Youssef Bokbot, chef du département de préhistoire à l’Institut national des sciences de l’archéologie et du patrimoine (INSAP), revient sur les découvertes rchéologiques, les mois derniers, dans la grotte d’Ifri n’Amr ou Moussa (Khémisset).

 

Vous avez dernièrement annoncé avoir fait des découvertes archéologiques importantes. De quoi s’agit-il exactement?
Ces programmes ont la particularité d’être exclusivement marocains. Jamais des fouilles archéologiques ne l’ont été jusqu’alors. Depuis 2004, il a été décidé avec le ministère de la Culture d’entamer un programme marocain avec les communes locales, dont celle de Aït Siberne à Oued Beht dans la province de Khémisset, en contribution avec le conseil de Rabat-Zemmour. Le potentiel humain marocain (chercheurs et scientifiques) n’a rien à envier à celui des Européens.
Nous disposons des moyens logistiques nécessaires pour mener à bien ces opérations de fouilles après lesquelles s’engage le traitement des découvertes. Nous avons accès au laboratoire de la gendarmerie royale (Larates) pour la datation au carbone 14. Toutefois, il reste à financer d’autres analyses (organique, chimique et physique) qui sont, dans la majorité des cas, disponibles dans les laboratoires européens.    

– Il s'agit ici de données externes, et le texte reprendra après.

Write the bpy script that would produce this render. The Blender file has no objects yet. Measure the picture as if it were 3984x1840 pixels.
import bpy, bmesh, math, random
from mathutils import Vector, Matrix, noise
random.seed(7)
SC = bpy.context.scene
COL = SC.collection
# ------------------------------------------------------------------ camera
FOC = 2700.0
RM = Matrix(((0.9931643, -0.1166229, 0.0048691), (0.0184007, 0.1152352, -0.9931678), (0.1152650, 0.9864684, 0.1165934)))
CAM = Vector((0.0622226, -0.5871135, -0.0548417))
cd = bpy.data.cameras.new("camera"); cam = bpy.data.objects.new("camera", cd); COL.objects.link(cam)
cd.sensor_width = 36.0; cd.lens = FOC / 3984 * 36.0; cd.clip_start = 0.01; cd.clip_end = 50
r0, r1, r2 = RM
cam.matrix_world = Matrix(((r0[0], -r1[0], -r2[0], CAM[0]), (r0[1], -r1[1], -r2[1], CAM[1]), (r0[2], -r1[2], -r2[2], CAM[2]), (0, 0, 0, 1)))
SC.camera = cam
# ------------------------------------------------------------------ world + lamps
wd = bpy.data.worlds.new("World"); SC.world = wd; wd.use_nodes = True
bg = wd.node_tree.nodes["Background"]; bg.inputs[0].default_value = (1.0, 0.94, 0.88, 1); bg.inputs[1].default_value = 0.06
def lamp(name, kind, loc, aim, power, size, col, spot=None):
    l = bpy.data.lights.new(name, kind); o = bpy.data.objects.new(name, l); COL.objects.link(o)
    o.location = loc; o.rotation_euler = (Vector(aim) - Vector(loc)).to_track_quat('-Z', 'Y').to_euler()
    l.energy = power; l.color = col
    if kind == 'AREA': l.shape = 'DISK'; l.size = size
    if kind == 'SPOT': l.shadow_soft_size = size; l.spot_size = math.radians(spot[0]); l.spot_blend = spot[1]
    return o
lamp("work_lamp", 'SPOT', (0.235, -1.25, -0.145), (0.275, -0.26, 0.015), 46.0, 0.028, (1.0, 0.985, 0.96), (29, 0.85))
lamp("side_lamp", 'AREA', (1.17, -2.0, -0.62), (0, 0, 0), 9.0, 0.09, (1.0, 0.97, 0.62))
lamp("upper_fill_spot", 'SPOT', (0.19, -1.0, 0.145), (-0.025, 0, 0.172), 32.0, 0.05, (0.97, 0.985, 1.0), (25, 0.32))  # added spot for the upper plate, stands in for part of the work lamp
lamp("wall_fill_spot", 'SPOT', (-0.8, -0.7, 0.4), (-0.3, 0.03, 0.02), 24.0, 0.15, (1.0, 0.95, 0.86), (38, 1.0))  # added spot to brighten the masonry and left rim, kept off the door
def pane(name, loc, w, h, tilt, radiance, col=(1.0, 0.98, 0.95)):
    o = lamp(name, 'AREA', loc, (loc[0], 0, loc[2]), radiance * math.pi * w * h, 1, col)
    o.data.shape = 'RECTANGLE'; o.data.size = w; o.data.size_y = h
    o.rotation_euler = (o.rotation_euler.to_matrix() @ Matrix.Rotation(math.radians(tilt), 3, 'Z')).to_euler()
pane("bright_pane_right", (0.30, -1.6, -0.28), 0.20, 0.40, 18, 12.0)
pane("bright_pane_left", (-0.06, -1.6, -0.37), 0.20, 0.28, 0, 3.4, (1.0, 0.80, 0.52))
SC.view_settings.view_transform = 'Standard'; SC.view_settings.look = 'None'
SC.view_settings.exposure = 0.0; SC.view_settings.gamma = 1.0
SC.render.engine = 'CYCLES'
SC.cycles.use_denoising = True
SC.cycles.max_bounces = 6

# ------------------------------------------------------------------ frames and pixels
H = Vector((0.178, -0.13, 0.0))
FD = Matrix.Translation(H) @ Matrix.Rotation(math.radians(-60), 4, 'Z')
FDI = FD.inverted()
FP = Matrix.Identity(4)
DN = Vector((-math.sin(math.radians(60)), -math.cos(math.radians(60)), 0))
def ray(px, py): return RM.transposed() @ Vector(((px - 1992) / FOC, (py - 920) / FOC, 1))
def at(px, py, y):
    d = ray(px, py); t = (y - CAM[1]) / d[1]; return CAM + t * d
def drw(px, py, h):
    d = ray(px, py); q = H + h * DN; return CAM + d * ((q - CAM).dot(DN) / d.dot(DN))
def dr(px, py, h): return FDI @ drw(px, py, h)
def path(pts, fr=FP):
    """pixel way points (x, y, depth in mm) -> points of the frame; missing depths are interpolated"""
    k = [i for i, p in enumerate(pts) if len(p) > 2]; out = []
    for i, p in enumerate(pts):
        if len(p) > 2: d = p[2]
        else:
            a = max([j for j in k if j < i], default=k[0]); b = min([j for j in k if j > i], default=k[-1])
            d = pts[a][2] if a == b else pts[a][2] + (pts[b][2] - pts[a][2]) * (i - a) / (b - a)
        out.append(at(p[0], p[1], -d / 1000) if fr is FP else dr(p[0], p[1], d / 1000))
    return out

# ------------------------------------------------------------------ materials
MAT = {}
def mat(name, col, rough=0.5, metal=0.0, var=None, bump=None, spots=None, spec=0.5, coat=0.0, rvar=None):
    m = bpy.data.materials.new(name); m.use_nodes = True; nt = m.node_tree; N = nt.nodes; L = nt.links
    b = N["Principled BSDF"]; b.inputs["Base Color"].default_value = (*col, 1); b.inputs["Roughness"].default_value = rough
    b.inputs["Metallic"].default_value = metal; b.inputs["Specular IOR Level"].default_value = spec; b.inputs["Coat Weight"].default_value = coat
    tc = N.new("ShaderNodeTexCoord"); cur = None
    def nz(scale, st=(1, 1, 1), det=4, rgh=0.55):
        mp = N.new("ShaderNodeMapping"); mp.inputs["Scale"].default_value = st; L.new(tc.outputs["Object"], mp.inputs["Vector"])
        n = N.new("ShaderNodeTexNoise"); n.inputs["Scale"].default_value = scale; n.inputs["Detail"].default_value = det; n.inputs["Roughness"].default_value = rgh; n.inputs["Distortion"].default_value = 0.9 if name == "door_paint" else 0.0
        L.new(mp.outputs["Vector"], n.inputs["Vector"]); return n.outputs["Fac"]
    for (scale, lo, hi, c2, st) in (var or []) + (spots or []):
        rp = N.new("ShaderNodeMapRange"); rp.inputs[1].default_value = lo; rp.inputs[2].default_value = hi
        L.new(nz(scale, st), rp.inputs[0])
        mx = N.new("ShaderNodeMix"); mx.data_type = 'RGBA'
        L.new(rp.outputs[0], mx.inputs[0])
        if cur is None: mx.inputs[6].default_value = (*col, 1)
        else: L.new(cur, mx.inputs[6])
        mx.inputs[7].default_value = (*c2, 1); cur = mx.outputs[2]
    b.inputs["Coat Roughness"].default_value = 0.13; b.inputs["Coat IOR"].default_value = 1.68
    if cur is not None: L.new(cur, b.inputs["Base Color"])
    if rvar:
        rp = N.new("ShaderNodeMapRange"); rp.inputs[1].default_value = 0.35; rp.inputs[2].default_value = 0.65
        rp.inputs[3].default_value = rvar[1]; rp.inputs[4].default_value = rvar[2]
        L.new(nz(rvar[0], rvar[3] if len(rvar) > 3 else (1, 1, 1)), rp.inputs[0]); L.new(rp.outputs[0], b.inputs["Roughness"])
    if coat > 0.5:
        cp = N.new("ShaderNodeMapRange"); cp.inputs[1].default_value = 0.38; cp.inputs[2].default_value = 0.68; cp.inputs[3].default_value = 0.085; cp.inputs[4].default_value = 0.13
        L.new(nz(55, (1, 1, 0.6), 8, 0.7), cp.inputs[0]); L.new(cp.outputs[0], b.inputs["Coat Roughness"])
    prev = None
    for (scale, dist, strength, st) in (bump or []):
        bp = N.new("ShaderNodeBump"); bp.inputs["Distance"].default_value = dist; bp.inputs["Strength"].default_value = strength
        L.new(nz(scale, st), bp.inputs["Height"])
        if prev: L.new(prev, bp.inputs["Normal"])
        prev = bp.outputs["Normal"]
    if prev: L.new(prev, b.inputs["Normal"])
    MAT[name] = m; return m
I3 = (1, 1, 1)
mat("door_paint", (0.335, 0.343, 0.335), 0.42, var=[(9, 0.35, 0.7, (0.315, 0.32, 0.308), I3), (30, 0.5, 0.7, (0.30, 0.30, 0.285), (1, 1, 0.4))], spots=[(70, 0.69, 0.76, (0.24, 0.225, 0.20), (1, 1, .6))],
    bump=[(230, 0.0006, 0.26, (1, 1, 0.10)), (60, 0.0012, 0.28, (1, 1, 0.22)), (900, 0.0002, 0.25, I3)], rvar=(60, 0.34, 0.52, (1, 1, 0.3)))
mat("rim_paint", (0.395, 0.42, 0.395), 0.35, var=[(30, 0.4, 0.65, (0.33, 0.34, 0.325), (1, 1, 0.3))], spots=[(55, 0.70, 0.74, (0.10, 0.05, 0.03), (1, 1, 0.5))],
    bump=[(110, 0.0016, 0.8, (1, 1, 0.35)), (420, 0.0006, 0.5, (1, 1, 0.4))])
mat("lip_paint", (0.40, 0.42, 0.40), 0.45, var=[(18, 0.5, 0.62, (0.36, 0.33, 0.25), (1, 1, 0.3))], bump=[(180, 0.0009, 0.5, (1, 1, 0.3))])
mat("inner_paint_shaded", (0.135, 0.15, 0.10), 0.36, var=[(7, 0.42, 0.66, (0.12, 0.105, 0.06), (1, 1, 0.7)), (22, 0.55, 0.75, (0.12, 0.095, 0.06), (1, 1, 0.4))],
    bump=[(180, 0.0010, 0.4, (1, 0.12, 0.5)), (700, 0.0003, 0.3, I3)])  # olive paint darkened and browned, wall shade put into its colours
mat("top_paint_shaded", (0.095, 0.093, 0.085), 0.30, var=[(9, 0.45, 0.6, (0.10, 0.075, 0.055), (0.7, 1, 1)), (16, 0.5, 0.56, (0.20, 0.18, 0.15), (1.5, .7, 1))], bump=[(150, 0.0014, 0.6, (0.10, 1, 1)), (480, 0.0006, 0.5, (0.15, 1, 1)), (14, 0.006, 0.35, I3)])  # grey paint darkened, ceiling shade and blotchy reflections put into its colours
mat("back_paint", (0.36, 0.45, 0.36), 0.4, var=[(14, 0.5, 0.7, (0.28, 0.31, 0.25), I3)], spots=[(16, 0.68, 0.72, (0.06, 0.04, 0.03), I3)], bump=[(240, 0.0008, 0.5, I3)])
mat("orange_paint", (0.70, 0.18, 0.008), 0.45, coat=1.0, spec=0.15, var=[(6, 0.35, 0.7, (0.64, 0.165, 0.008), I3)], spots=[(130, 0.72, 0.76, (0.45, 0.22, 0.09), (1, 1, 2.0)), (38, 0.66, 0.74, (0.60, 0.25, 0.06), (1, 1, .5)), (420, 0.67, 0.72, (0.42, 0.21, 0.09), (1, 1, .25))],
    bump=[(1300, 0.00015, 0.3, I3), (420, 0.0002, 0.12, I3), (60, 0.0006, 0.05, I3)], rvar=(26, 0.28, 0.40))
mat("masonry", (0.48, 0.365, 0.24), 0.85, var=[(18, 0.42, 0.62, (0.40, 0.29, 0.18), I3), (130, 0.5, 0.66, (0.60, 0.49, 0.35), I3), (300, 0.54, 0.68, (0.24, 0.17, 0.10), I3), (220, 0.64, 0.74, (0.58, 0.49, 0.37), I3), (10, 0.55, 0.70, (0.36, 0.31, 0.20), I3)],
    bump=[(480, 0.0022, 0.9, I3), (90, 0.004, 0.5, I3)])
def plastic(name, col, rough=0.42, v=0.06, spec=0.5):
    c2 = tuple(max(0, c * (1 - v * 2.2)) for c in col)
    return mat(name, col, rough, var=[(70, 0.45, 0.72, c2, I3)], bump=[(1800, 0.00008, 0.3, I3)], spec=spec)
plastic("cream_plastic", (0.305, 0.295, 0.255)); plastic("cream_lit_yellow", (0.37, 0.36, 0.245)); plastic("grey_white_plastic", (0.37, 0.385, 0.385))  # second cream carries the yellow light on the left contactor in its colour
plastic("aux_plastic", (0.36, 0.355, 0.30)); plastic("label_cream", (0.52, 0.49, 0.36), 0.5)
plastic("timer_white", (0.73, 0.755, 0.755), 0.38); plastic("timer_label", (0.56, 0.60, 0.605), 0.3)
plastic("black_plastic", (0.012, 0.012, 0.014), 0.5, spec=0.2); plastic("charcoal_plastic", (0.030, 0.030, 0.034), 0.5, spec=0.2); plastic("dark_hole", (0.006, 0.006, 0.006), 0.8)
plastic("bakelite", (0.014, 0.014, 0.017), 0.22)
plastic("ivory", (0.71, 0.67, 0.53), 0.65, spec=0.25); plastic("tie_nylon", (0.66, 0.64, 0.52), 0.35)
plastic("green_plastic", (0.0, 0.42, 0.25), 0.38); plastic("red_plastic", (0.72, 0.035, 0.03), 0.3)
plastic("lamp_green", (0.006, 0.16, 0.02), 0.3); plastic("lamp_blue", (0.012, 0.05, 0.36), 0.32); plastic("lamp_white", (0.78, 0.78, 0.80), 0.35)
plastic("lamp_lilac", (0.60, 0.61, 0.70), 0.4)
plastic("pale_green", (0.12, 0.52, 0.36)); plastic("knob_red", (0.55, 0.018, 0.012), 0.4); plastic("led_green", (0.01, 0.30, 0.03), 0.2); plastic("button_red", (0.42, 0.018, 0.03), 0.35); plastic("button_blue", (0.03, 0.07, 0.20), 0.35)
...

Quel est l’intérêt des fouilles effectuées dans la grotte d’Ifri n’Amr ou Moussa à Oued Beht ?
En deux années de recherche dans cette grotte, nous avons fait des découvertes incomparables et fructueuses aussi bien en qualité qu’en quantité. Les fouilles dans cette grotte à elle seule sont capables de nous renseigner sur une période obscure de l’histoire du Maroc, le chalcolithique ( Chalco qui veut dire en latin cuivre, et lithe, pierre). Cette période datant de 3000-1800 avant J.C qui est appelée communément, «âge de cuivre» est représentée au Maroc par les vestiges de la civilisation nommée «companiforme».
Avant ces fouilles, nous avions l’habitude de trouver des éléments épars de cette civilisation. Et là, dans cette grotte, nous avons la panoplie complète de ce qu’un archéologue peut espérer : de nombreux éléments de la vie quotidienne et plusieurs sépultures en bon état de conservation. Il y a des objets et des outils en cuivre, en os et aussi des parures façonnées en ivoire d’une qualité artistique sans pareille, dignes des plus grands musées du monde. Toutes ces découvertes nous ramènent aux grandes interrogations de la communauté scientifique internationale sur cette civilisation.

Comment évaluez-vous l’intéret scientifique de ces découvertes?

La plupart des scientifiques considéraient que les traces de la civilisation companiforme existantes au Maroc étaient importées de la péninsule ibérique suite à des invasions de ce peuple. Après des analyses génétiques des sépultures que nous avons découvert et leur comparaison avec les populations locales et ibériques, nous pourrons réfuter ces hypothèses. Les objets trouvés, en particulier la céramique, distinguent les formes d’une civilisation marocaine de celles de la péninsule ibérique. D’ailleurs, dans ce sens, il a été découvert dans la péninsule ibérique assez d’objets façonnés en ivoire et en œuf d’autruche en provenance d’Afrique du nord. Nous pourrions donc croire à des échanges commerciaux entre deux civilisations companiformes distinctes.